February 20, 2011

In Defense of Caroline Wozniacki

Unless you've been living under a tennis rock the last week, you must have heard by now that come Monday Caroline Wozniacki will regain her #1 ranking. If you have been living under a tennis rock you might have missed the fact that she ever lost it. And the twenty year old will continue to be confronted with the same question that has been dogging her for months -- should you be ranked at the top of your sport if you have never won a Grand Slam title?

We've seen this phenomenon a few times recently, and maybe that's why the critics are so vocal. Players like Jelena Jankovic and Dinara Safina failed to deliver after they climbed the league tables, with the Russian falling out of the top hundred earlier this year. But go back a few more years, and you have an example that (ironically) supports the case for Caroline -- Kim Clijsters rose to #1 a full two years before her first U.S. Open title.

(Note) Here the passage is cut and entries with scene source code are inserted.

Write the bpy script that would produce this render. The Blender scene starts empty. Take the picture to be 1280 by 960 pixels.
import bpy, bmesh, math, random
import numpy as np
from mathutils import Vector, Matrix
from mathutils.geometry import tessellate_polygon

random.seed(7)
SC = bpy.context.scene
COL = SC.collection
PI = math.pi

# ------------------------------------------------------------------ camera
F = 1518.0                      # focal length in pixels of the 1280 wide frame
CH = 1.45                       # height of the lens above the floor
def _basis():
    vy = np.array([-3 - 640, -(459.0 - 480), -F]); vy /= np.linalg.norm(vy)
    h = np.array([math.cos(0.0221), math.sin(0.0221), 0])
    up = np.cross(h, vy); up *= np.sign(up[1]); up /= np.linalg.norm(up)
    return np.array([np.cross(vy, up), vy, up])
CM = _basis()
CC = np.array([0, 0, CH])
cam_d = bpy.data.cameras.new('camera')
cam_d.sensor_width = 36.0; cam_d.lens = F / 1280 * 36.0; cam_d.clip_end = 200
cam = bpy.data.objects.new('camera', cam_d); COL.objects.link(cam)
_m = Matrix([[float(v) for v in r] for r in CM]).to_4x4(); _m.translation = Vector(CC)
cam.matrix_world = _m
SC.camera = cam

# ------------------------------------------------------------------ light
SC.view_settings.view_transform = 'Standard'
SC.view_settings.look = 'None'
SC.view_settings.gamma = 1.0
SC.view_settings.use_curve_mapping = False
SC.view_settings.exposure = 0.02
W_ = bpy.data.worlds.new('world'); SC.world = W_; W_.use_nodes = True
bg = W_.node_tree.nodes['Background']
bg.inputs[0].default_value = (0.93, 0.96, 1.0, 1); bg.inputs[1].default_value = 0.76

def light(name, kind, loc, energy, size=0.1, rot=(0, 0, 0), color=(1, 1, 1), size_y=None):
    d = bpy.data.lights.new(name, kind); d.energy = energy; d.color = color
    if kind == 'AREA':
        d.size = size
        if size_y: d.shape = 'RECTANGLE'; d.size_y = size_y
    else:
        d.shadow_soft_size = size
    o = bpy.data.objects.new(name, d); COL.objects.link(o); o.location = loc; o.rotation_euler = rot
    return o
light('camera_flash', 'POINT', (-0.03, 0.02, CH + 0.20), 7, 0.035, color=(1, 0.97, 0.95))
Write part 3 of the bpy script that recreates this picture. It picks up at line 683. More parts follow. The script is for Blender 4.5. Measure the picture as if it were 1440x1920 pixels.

Still it's a tough position to be in. Wozniacki largely racked up the points that earned her position last summer when she claimed titles at Copenhagen, Montreal and New Haven on her way to New York, the first Major at which she was seeded #1 thanks of course to the withdrawal of an injured Serena Williams. Detractors complained she was only winning smaller tournaments, not standing up to the toughest players on the biggest stages, and when she finally climbed into the top spot a few weeks and two additional trophies later, those critics became even louder.

What they've failed to notice is how Caroline's game was improving steadily over the course of these tournaments. On her home soil in August the best player she had to beat was world #41 Julia Goerges. But even though she didn't repeat her run to the U.S. Open final, she did score an easy win over former champion Maria Sharapova on the way to the semis. She faced tough tests for the titles at premier evens in Tokyo -- Victoria Azarenka, Elena Dementieva -- and Beijing -- Ana Ivanovic, Vera Zvonareva -- too. She finally took a set from Kim Clijsters in the year-end championships in the Doha finals and had a solid run to the semis in Melbourne, now having made at least the fourth round of every Slam in almost two years -- not bad for a girl still unable to legally drink in the U.S. You can't deny that she gets more balls back than most of the women on Tour, and now as she develops her serve, her net game and her forehand, she's become more aggressive against the toughest players.

This week in Dubai, Wozniacki was able to put her new skills on display and added another feather to her cap. Though she was saved from an early round against Paris champ Petra Kvitova -- incidentally the woman who beat Clijsters in that final days after she regained the #1 ranking -- she did face challenges from talented Shahar Peer, who was out-powered start to finish in the quarters, and Jelena Jankovic, who led 5-2 in the first set of the semis before Caro hit her stride.

Against a resurgent Svetlana Kuznetsova in the finals, I thought the Dane could face trouble. Wozniacki led the pair's head-to-head by the slimmest of margins, but the two-time Major champion who has never been ranked #1 in the world had been playing, as is often her style, well above her ranking. Kuznetsova was just seeded at the Championships but got revenge over Francesca Schiavone for that heartbreaking loss in the Australian Open fourth round and was solid against both Aggie Radwanska and Flavia Pennetta to make the finals.

But despite the potential challenge from the more experienced player -- Sveta's thirteen career championships was only one more than Caro's but she'd been in eleven more finals -- Wozniacki was unstoppable. She struck first in the match, getting a break in just the second game and didn't allow Kuznetsova to hold until midway through the second set. She took advantage of an inordinate number of errors from her opponent, and capitalized on weak serving to run off with an early lead. The last two games of the match probably featured the best quality tennis, but despite a late surge from the Russian, who denied Caroline a chance to serve for the title, after just over an hour, it was Wozniacki who held the trophy.

Though she retook the #1 position a few days back, following it up with a premier title in Dubai -- something Clijsters could not accomplish last week -- should go a ways in mollifying Wozniacki's critics. She's showing off her consistency and upping her game at the bigger events. At just twenty years of age, she has plenty of time to bring home the Major, and with a game suitable to most surfaces she has a couple choices of which one it will be.

I don't know if Caroline will get the big win this year -- I'll be happy if she just continues to advance in the draws for now -- but it will come sometime soon, I feel. And then hopefully she'll finally get the respect she deserves.